The standard procedure present cannot imitate our human intuition that, if X connects to Y, then Y also connects to X. The procedure spresent, however, can infer such commutative relations. For example, the Tourist Guide could answer a tourist's question, ``What is near Madame Tussaud's,'' by constructing a query to the database of the form
present([?x near [madame tussauds]])
With the database containing the entry
[[the planetarium] near [madame tussauds]]
the call of present would return <true>. But the reverse query, ``What is near the planetarium?'' would produce <false>, unless the entry
[[madame tussauds] near [the planetarium]]
was explicitly put into the database. To save such duplication, we can instead form entries with the keyword connects. Thus, rather than the two entries above, we have the single item
[[the planetarium] connects [madame tussauds]]

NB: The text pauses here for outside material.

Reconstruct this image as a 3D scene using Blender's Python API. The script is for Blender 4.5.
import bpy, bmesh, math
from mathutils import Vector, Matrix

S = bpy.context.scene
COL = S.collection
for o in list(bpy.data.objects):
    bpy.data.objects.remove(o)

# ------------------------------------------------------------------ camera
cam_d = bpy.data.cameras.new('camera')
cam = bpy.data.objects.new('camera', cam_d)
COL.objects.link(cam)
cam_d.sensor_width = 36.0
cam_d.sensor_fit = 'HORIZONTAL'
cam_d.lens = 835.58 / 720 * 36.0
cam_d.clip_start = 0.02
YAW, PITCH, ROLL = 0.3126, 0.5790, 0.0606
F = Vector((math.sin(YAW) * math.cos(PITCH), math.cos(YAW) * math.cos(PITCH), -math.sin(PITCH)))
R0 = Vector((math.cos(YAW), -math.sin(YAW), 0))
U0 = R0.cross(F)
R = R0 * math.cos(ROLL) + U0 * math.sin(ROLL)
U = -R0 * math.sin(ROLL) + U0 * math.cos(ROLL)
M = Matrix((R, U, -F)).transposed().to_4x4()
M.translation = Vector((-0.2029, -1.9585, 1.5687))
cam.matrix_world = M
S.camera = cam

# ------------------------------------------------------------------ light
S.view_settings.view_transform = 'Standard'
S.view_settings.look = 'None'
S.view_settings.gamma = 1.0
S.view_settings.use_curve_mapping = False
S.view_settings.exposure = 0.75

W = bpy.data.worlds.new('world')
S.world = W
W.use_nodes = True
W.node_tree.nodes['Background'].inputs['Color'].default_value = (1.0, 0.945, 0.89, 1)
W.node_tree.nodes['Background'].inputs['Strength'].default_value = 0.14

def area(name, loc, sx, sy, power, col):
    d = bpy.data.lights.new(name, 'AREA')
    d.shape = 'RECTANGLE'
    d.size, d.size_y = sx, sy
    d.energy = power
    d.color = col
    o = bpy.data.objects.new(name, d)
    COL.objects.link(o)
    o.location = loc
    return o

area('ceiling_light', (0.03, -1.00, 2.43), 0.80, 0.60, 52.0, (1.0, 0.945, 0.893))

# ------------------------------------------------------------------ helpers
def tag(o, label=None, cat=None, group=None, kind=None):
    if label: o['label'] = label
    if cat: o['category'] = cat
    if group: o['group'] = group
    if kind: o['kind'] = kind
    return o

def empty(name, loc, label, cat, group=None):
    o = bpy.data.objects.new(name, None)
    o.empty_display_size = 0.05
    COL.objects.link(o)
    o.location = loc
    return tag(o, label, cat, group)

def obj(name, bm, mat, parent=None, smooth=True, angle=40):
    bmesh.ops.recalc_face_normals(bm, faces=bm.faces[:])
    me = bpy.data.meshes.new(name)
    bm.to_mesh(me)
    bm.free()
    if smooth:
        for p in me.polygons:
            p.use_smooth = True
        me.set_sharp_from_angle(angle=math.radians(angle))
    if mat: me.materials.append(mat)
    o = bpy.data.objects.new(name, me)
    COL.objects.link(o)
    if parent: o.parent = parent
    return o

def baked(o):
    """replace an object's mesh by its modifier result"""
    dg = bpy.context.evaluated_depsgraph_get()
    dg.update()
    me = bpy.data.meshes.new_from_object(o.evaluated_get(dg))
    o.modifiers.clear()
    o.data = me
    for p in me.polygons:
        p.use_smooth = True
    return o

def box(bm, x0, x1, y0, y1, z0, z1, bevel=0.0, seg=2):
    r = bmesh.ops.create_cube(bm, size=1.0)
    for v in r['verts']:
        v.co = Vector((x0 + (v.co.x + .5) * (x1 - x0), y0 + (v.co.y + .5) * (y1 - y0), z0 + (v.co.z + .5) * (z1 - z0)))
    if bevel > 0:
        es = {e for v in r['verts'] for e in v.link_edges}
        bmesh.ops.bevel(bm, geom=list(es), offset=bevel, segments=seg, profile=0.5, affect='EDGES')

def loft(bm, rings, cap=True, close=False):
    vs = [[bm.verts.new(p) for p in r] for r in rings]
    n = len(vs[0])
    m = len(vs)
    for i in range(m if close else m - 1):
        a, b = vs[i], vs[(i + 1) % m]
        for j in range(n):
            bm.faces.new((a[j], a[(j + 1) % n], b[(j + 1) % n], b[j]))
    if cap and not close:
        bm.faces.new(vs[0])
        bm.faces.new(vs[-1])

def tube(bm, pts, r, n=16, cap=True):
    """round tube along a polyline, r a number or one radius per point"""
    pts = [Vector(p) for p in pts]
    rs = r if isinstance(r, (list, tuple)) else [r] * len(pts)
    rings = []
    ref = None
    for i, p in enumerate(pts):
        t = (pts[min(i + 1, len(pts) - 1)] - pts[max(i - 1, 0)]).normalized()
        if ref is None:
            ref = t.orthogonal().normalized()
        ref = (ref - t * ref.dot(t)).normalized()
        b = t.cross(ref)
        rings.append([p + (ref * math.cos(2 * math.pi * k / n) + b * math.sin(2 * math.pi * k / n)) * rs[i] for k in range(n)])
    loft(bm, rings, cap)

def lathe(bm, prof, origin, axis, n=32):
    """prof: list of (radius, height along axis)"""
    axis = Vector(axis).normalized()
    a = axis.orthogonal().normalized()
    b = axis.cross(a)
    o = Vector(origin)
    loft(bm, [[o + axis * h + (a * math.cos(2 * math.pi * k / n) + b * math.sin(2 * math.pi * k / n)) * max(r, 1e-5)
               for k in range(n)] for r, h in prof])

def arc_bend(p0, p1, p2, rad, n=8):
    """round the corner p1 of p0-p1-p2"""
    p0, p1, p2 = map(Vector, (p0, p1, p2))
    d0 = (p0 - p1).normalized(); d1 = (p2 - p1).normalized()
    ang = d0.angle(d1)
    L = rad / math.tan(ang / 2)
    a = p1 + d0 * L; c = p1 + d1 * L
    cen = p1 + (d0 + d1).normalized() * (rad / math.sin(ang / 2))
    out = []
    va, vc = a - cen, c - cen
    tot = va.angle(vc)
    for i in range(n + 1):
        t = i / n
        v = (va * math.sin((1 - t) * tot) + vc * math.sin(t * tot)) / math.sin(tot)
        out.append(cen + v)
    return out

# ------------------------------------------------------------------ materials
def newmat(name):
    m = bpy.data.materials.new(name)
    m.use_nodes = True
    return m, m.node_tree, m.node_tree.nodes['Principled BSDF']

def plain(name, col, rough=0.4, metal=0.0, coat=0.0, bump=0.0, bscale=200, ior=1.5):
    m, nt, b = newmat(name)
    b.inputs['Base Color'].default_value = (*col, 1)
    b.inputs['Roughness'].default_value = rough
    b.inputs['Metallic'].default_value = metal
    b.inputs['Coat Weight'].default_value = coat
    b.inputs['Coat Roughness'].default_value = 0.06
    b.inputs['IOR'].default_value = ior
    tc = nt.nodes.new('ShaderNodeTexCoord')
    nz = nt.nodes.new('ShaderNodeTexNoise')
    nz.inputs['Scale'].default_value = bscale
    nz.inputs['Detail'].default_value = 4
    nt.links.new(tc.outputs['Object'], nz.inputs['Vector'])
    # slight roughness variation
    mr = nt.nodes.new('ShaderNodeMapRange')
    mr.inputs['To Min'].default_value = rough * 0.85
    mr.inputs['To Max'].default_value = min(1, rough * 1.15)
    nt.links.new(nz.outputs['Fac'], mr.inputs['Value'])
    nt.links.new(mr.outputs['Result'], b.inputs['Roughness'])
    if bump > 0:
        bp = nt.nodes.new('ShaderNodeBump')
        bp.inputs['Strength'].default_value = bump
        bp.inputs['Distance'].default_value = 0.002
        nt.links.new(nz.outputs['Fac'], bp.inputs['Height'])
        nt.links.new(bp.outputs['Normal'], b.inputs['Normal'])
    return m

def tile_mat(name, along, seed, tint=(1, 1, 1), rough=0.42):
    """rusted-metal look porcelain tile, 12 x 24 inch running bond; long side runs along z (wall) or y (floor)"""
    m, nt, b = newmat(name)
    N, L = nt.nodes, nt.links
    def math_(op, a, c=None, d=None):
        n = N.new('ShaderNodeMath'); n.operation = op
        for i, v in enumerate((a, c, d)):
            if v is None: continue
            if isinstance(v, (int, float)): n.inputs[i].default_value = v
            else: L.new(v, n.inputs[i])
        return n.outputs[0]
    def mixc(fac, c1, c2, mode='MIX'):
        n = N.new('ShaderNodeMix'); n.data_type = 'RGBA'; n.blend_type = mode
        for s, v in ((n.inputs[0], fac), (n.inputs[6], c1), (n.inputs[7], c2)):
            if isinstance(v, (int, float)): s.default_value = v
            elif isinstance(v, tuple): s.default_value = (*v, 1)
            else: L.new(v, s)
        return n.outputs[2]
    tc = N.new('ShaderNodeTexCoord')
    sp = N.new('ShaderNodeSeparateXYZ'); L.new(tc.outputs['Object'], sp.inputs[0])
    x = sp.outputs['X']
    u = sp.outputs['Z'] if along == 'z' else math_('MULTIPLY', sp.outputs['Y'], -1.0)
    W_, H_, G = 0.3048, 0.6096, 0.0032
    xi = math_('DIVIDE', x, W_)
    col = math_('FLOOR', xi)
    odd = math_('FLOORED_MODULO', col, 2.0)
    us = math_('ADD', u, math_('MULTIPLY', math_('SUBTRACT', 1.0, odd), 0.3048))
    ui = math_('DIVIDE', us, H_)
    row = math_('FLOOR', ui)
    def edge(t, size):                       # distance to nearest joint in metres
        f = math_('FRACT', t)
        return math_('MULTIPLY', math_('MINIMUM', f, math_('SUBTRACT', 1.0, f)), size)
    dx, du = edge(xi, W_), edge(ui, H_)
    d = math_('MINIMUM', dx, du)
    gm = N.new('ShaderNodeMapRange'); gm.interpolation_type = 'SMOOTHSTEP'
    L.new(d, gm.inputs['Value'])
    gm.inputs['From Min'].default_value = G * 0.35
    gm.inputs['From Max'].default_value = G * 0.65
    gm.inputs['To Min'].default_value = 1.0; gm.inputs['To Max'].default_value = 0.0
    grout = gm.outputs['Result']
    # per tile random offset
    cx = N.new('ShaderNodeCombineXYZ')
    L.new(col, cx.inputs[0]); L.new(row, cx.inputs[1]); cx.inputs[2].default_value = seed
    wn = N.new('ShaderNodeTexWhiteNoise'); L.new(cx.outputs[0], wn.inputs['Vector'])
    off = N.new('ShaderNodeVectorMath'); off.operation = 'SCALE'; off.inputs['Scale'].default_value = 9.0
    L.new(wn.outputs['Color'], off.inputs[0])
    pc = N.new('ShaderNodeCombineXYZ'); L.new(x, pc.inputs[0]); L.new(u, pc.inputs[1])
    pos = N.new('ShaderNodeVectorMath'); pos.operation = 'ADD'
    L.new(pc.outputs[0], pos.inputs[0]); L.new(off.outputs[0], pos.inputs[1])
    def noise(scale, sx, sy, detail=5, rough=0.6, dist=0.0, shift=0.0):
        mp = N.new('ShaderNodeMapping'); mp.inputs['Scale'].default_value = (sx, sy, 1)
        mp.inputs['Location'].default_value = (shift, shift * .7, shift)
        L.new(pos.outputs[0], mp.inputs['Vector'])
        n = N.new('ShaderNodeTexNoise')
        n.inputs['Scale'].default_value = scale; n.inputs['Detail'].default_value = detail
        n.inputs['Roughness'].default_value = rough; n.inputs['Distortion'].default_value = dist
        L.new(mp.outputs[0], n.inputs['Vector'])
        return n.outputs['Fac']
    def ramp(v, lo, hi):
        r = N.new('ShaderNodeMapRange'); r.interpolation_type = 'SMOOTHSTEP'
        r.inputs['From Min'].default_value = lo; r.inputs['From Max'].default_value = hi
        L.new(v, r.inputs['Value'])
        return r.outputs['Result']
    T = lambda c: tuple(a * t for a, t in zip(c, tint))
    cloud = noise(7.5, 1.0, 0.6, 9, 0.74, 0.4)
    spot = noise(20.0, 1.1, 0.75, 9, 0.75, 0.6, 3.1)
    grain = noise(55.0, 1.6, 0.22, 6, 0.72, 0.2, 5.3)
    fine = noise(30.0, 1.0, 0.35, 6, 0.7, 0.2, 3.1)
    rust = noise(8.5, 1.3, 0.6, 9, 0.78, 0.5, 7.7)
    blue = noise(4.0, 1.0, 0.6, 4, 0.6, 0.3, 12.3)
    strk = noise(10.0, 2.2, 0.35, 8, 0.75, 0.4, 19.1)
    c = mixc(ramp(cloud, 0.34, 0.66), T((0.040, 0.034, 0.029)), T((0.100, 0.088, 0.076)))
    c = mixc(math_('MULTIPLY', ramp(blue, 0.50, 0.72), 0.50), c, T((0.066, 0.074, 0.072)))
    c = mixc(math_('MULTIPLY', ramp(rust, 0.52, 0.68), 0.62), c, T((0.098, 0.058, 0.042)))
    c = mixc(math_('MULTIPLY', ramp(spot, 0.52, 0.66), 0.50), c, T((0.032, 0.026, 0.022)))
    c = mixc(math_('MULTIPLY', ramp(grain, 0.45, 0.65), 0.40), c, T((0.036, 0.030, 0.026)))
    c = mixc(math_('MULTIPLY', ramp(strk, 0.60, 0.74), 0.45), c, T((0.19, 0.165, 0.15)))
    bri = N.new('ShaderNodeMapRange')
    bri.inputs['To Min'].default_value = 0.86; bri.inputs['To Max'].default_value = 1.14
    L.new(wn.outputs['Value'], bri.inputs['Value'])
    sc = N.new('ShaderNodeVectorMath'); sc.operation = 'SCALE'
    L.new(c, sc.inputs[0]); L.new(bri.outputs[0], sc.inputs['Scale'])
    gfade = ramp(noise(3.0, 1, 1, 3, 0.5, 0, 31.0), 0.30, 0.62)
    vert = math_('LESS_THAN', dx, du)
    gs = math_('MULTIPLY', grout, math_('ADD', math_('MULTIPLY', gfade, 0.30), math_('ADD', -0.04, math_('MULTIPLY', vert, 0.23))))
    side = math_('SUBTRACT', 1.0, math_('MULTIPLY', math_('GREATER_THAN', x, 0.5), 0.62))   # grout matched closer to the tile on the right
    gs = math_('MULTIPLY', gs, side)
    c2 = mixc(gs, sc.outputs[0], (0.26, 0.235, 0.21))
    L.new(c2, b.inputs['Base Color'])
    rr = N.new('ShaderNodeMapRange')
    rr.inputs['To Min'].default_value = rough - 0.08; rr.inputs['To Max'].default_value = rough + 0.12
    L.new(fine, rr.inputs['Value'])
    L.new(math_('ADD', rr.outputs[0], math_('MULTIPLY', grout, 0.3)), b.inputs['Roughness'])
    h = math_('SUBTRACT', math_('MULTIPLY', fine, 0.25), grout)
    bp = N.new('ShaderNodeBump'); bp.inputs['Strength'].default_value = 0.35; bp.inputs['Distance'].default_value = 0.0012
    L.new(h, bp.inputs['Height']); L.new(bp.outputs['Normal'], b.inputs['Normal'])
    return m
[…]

You may think that this is a misuse of the word `connects' to mean `near', but the word is only a symbol used in the internal representation of the database. We might just as well have used `cnncts' or `xyzzy', providing that there is an appropriate translation from the internal form to a set of words that the human user (in this case our tourist) will understand.
The call of
present([?x connects [the planetarium]])
will still return <false>, since there is no matching entry, but a call of
spresent([?x connects [the planetarium]])
returns <true>. spresent acts as if the entry were explicitly in the database.